++++ Input material ++++

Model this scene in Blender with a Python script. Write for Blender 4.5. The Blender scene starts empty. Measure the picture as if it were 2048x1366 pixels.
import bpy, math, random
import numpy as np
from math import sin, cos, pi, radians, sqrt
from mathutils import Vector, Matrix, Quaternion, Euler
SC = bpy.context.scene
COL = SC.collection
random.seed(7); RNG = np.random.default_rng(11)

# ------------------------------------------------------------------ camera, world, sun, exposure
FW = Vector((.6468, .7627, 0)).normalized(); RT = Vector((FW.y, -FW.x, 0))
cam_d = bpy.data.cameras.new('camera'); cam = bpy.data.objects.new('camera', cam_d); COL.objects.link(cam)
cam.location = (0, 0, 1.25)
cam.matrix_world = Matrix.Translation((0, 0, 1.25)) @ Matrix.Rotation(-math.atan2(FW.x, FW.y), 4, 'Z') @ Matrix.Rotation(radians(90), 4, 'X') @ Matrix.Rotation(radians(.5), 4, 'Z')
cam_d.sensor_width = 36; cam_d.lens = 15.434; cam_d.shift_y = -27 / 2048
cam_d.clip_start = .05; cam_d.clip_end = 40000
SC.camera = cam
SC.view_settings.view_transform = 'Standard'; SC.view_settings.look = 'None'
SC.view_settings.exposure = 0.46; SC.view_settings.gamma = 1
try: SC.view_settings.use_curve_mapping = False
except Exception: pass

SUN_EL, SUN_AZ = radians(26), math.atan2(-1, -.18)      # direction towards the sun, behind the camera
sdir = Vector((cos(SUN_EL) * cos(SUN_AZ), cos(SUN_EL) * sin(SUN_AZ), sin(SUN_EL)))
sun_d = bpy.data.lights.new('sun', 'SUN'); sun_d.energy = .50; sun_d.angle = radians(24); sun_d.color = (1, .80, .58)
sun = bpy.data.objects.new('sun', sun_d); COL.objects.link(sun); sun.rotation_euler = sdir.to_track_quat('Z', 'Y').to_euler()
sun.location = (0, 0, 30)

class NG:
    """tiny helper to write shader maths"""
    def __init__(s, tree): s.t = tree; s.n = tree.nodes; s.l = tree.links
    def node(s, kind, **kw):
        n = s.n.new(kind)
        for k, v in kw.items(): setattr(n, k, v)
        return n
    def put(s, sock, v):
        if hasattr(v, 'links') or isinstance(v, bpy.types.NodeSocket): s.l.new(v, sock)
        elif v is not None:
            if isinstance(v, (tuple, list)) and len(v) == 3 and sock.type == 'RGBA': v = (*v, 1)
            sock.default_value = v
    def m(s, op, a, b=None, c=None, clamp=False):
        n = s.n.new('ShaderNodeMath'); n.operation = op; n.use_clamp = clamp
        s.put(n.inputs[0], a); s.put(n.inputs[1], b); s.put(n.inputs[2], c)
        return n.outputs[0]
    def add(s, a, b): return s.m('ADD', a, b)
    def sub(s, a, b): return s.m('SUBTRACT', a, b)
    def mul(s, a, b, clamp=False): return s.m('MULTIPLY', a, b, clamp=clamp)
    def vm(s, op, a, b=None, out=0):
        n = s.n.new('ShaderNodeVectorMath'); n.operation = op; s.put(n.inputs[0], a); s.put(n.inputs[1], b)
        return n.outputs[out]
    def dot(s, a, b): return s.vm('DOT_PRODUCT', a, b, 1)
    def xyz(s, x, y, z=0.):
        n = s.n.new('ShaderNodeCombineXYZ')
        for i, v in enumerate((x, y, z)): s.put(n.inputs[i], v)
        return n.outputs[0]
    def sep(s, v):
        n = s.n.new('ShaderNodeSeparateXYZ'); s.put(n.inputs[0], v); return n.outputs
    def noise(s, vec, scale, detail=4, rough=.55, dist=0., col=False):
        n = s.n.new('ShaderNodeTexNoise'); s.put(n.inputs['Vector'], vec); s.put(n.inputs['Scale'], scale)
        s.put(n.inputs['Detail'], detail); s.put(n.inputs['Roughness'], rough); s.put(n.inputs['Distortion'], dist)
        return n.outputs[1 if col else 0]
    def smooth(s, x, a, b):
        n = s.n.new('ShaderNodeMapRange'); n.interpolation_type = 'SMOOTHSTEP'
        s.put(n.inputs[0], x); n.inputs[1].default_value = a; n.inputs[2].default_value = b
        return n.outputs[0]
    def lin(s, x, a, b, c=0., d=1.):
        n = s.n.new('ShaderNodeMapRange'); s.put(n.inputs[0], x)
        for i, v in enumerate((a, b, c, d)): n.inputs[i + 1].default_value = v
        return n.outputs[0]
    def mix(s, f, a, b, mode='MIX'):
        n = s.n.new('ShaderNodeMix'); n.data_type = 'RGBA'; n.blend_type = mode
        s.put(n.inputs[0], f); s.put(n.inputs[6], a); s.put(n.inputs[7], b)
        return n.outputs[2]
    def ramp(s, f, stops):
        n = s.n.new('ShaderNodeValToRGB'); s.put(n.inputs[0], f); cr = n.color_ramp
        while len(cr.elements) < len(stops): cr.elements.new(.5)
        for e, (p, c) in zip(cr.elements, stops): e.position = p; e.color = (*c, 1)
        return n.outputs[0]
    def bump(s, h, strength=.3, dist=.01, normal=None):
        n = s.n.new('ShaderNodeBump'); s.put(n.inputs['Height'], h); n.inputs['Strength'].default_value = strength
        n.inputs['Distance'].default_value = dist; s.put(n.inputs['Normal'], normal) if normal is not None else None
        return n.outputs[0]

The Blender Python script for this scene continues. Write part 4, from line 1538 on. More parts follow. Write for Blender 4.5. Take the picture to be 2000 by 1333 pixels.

++++

What the task requires: Retype the data in full and match it exactly.

Answer in full:
Model this scene in Blender with a Python script. Write for Blender 4.5. The Blender scene starts empty. Measure the picture as if it were 2048x1366 pixels.
import bpy, math, random
import numpy as np
from math import sin, cos, pi, radians, sqrt
from mathutils import Vector, Matrix, Quaternion, Euler
SC = bpy.context.scene
COL = SC.collection
random.seed(7); RNG = np.random.default_rng(11)

# ------------------------------------------------------------------ camera, world, sun, exposure
FW = Vector((.6468, .7627, 0)).normalized(); RT = Vector((FW.y, -FW.x, 0))
cam_d = bpy.data.cameras.new('camera'); cam = bpy.data.objects.new('camera', cam_d); COL.objects.link(cam)
cam.location = (0, 0, 1.25)
cam.matrix_world = Matrix.Translation((0, 0, 1.25)) @ Matrix.Rotation(-math.atan2(FW.x, FW.y), 4, 'Z') @ Matrix.Rotation(radians(90), 4, 'X') @ Matrix.Rotation(radians(.5), 4, 'Z')
cam_d.sensor_width = 36; cam_d.lens = 15.434; cam_d.shift_y = -27 / 2048
cam_d.clip_start = .05; cam_d.clip_end = 40000
SC.camera = cam
SC.view_settings.view_transform = 'Standard'; SC.view_settings.look = 'None'
SC.view_settings.exposure = 0.46; SC.view_settings.gamma = 1
try: SC.view_settings.use_curve_mapping = False
except Exception: pass

SUN_EL, SUN_AZ = radians(26), math.atan2(-1, -.18)      # direction towards the sun, behind the camera
sdir = Vector((cos(SUN_EL) * cos(SUN_AZ), cos(SUN_EL) * sin(SUN_AZ), sin(SUN_EL)))
sun_d = bpy.data.lights.new('sun', 'SUN'); sun_d.energy = .50; sun_d.angle = radians(24); sun_d.color = (1, .80, .58)
sun = bpy.data.objects.new('sun', sun_d); COL.objects.link(sun); sun.rotation_euler = sdir.to_track_quat('Z', 'Y').to_euler()
sun.location = (0, 0, 30)

class NG:
    """tiny helper to write shader maths"""
    def __init__(s, tree): s.t = tree; s.n = tree.nodes; s.l = tree.links
    def node(s, kind, **kw):
        n = s.n.new(kind)
        for k, v in kw.items(): setattr(n, k, v)
        return n
    def put(s, sock, v):
        if hasattr(v, 'links') or isinstance(v, bpy.types.NodeSocket): s.l.new(v, sock)
        elif v is not None:
            if isinstance(v, (tuple, list)) and len(v) == 3 and sock.type == 'RGBA': v = (*v, 1)
            sock.default_value = v
    def m(s, op, a, b=None, c=None, clamp=False):
        n = s.n.new('ShaderNodeMath'); n.operation = op; n.use_clamp = clamp
        s.put(n.inputs[0], a); s.put(n.inputs[1], b); s.put(n.inputs[2], c)
        return n.outputs[0]
    def add(s, a, b): return s.m('ADD', a, b)
    def sub(s, a, b): return s.m('SUBTRACT', a, b)
    def mul(s, a, b, clamp=False): return s.m('MULTIPLY', a, b, clamp=clamp)
    def vm(s, op, a, b=None, out=0):
        n = s.n.new('ShaderNodeVectorMath'); n.operation = op; s.put(n.inputs[0], a); s.put(n.inputs[1], b)
        return n.outputs[out]
    def dot(s, a, b): return s.vm('DOT_PRODUCT', a, b, 1)
    def xyz(s, x, y, z=0.):
        n = s.n.new('ShaderNodeCombineXYZ')
        for i, v in enumerate((x, y, z)): s.put(n.inputs[i], v)
        return n.outputs[0]
    def sep(s, v):
        n = s.n.new('ShaderNodeSeparateXYZ'); s.put(n.inputs[0], v); return n.outputs
    def noise(s, vec, scale, detail=4, rough=.55, dist=0., col=False):
        n = s.n.new('ShaderNodeTexNoise'); s.put(n.inputs['Vector'], vec); s.put(n.inputs['Scale'], scale)
        s.put(n.inputs['Detail'], detail); s.put(n.inputs['Roughness'], rough); s.put(n.inputs['Distortion'], dist)
        return n.outputs[1 if col else 0]
    def smooth(s, x, a, b):
        n = s.n.new('ShaderNodeMapRange'); n.interpolation_type = 'SMOOTHSTEP'
        s.put(n.inputs[0], x); n.inputs[1].default_value = a; n.inputs[2].default_value = b
        return n.outputs[0]
    def lin(s, x, a, b, c=0., d=1.):
        n = s.n.new('ShaderNodeMapRange'); s.put(n.inputs[0], x)
        for i, v in enumerate((a, b, c, d)): n.inputs[i + 1].default_value = v
        return n.outputs[0]
    def mix(s, f, a, b, mode='MIX'):
        n = s.n.new('ShaderNodeMix'); n.data_type = 'RGBA'; n.blend_type = mode
        s.put(n.inputs[0], f); s.put(n.inputs[6], a); s.put(n.inputs[7], b)
        return n.outputs[2]
    def ramp(s, f, stops):
        n = s.n.new('ShaderNodeValToRGB'); s.put(n.inputs[0], f); cr = n.color_ramp
        while len(cr.elements) < len(stops): cr.elements.new(.5)
        for e, (p, c) in zip(cr.elements, stops): e.position = p; e.color = (*c, 1)
        return n.outputs[0]
    def bump(s, h, strength=.3, dist=.01, normal=None):
        n = s.n.new('ShaderNodeBump'); s.put(n.inputs['Height'], h); n.inputs['Strength'].default_value = strength
        n.inputs['Distance'].default_value = dist; s.put(n.inputs['Normal'], normal) if normal is not None else None
        return n.outputs[0]

The Blender Python script for this scene continues. Write part 4, from line 1538 on. More parts follow. Write for Blender 4.5. Take the picture to be 2000 by 1333 pixels.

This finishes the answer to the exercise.